Monday, May 16, 2011

That Second Jewelry Store

When I first checked out the mall in Dallas, I saw a non-chain store and went it to look for something nice at a good price.  When I look for jewelry, I look for something different and a good value.  I generally don't like the chains since I see the same pieces over and over, and I might have skipped Gordon's if I knew it was part of the Zales chain.  One exception: I really like Helzberg Diamonds.  They have some very nice pieces, they don't dicker with the price, and their clearance values are incredible!  Look at the clearance items first.

Anyway, earlier in the week I went into this store that had a back display case filled with turquoise and silver, and cases with more traditional stones around the shop.  The pieces were less ordinary, and I saw a pendant with three different-coloured emeralds on it.  I asked for a card with the details and price so I could come back and find it again.  The man said that he's usually there; he owns the store with his wife.  A family business.  I like shopping at family businesses.

Well, Meg came back a few nights later.  I remember seeing someone who might have been the guy I saw a few days earlier.  He had a middle eastern, maybe Indian look.  I wasn't sure.  I figured, this will be a more interesting interaction than the previous store.  I wondered if he'd remember me.

The salesman seemed taken aback by Meg.  He came across as reluctant to help.  He mumbled something about asking if I needed help, but I had to ASK him for help, and we were in an empty store.  Generally people on commission and store owners (!) are more than ready to help, show you something special, tell you about sales (the man on Monday did), and so on.  Look up and you'll have a shadow, if he wasn't hovering already.  Instead he had buried himself in his work behind the rear counter.

I asked to see the piece with three emeralds.  We looked through cases until I found it.  It was not as nice as I had remembered it.  It was definitely not something I wanted to buy.  A piece in the next counter caught my eye and I asked to look at that.  It was more interesting in the case than in my hand though.

I finally showed him the card to make sure that the piece I had looked at was the right one.  He looked at the card and was visibly relieved when he realised his BROTHER had helped me ~ not him.  I would love to have heard the conversation later that evening!

"Why didn't you tell me about the crossdresser who came in the other night?"
"What are you talking about?"
"The guy who came in dressed as a woman and asked for your card so HE'd remember this piece!"  [I had left the card with him.]
"Are you nuts?  No guy came in dressed as a woman!"
"A you sure?  You mean that WAS a woman?  No.  It couldn't be.  He must have fooled you."
"You probably don't know what a woman looks like.  I hope you didn't insult HER.

I would have loved to have been a fly on the wall.


  1. I would sent (mail)an anonymous letter back to the owner. I'm sure the "owner" would want to know (of your dissatisfaction). It was Thursday the place was empty, salemen was less than interested. i'd be sure not reveal my identity, cause we're not looking for an apology but, this is what "sink ships " and closes business every day. I'm sorry, you miss enjoying the store, this is why (although it's probably a MALE trate ) if I see something I like I ensure I buy It THEN.

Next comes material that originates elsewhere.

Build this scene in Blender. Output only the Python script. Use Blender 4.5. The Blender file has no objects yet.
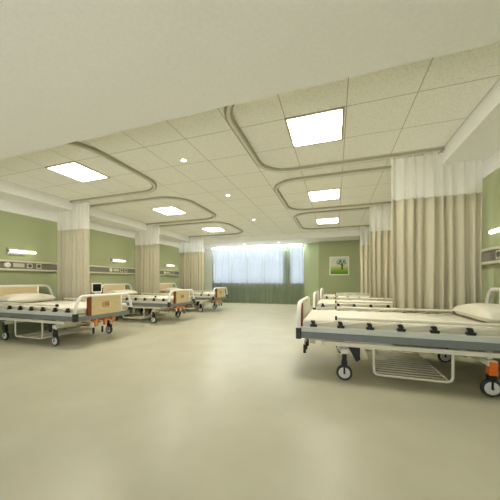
import bpy, math, random
from mathutils import Vector
random.seed(7)
PI = math.pi
S = bpy.context.scene
C = S.collection

# ------------------------------------------------------------ camera
cam_d = bpy.data.cameras.new('camera'); cam = bpy.data.objects.new('camera', cam_d); C.objects.link(cam)
cam.location = (0, 0, .979); cam.rotation_euler = (PI/2, 0, .322)
cam_d.sensor_width = 36; cam_d.lens = 255.75/500*36; cam_d.shift_y = (280.78-250)/500
cam_d.clip_start = .05
S.camera = cam
# ------------------------------------------------------------ sky, exposure
W = bpy.data.worlds.new('world'); S.world = W; W.use_nodes = True
# pale sky above the horizon, warm fill light added below it for the ceiling
wn = W.node_tree.nodes; wl = W.node_tree.links; bg = wn['Background']
SKY = (.60, .65, .77); LOW_FILL = (2.3, 2.3, 2.2)
w_tc = wn.new('ShaderNodeTexCoord'); w_sp = wn.new('ShaderNodeSeparateXYZ'); w_mr = wn.new('ShaderNodeMapRange'); w_mx = wn.new('ShaderNodeMix')
w_mx.data_type = 'RGBA'; w_mr.inputs[1].default_value = -.06; w_mr.inputs[2].default_value = .0
w_mx.inputs[6].default_value = (*LOW_FILL, 1); w_mx.inputs[7].default_value = (*SKY, 1)
wl.new(w_tc.outputs['Generated'], w_sp.inputs[0]); wl.new(w_sp.outputs[2], w_mr.inputs[0]); wl.new(w_mr.outputs[0], w_mx.inputs[0]); wl.new(w_mx.outputs[2], bg.inputs[0])
bg.inputs[1].default_value = 1.0
S.view_settings.view_transform = 'Standard'; S.view_settings.look = 'None'
S.view_settings.gamma = 1; S.view_settings.use_curve_mapping = False
S.view_settings.exposure = 0.66
PANEL = 23.0      # radiance of the ceiling panels
WARM = (1.0, .95, .85)
S.cycles.use_denoising = True
S.cycles.max_bounces = 10; S.cycles.diffuse_bounces = 7; S.cycles.glossy_bounces = 3
S.cycles.transmission_bounces = 6; S.cycles.transparent_max_bounces = 12
S.cycles.sample_clamp_indirect = 6

# ------------------------------------------------------------ materials
def mat(name, col, rough=.6, metal=0, emit=None, es=0, spec=.4):
    m = bpy.data.materials.new(name); m.use_nodes = True
    b = m.node_tree.nodes['Principled BSDF']
    b.inputs['Base Color'].default_value = (*col, 1); b.inputs['Roughness'].default_value = rough
    b.inputs['Metallic'].default_value = metal; b.inputs['Specular IOR Level'].default_value = spec
    if emit: b.inputs['Emission Color'].default_value = (*emit, 1); b.inputs['Emission Strength'].default_value = es
    return m
def noise_mat(name, c1, c2, scale, rough=.7, detail=3, bump=0, stretch=(1, 1, 1), lo=.35, hi=.65, spec=.4):
    m = mat(name, c1, rough, spec=spec); nt = m.node_tree; n = nt.nodes; l = nt.links; b = n['Principled BSDF']
    tc = n.new('ShaderNodeTexCoord'); mp = n.new('ShaderNodeMapping'); mp.inputs['Scale'].default_value = stretch
    nz = n.new('ShaderNodeTexNoise'); nz.inputs['Scale'].default_value = scale; nz.inputs['Detail'].default_value = detail
    cr = n.new('ShaderNodeValToRGB'); cr.color_ramp.elements[0].position = lo; cr.color_ramp.elements[1].position = hi
    cr.color_ramp.elements[0].color = (*c1, 1); cr.color_ramp.elements[1].color = (*c2, 1)
    l.new(tc.outputs['Object'], mp.inputs[0]); l.new(mp.outputs[0], nz.inputs['Vector']); l.new(nz.outputs[0], cr.inputs[0])
    l.new(cr.outputs[0], b.inputs['Base Color'])
    if bump:
        bp = n.new('ShaderNodeBump'); bp.inputs['Strength'].default_value = bump; bp.inputs['Distance'].default_value = .004
        l.new(nz.outputs[0], bp.inputs['Height']); l.new(bp.outputs[0], b.inputs['Normal'])
    return m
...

  2. It seems to me that Meg has crossed another significant bridge in her encounters with the civilian population.
    Getting out and about as a man in a dress can be a tense and nervous experience.
    In this posting you are clearly the more poised and composed individual in the encounter in the store. It shows a grasp by Meg that she has a right to be dressed as she chose and to be out and about in public and if any 'civilian' has a problem with his or her encounter with Meg that it their problem and their issue and not an issue for Meg.
    Congratulations on crossing one more bridge.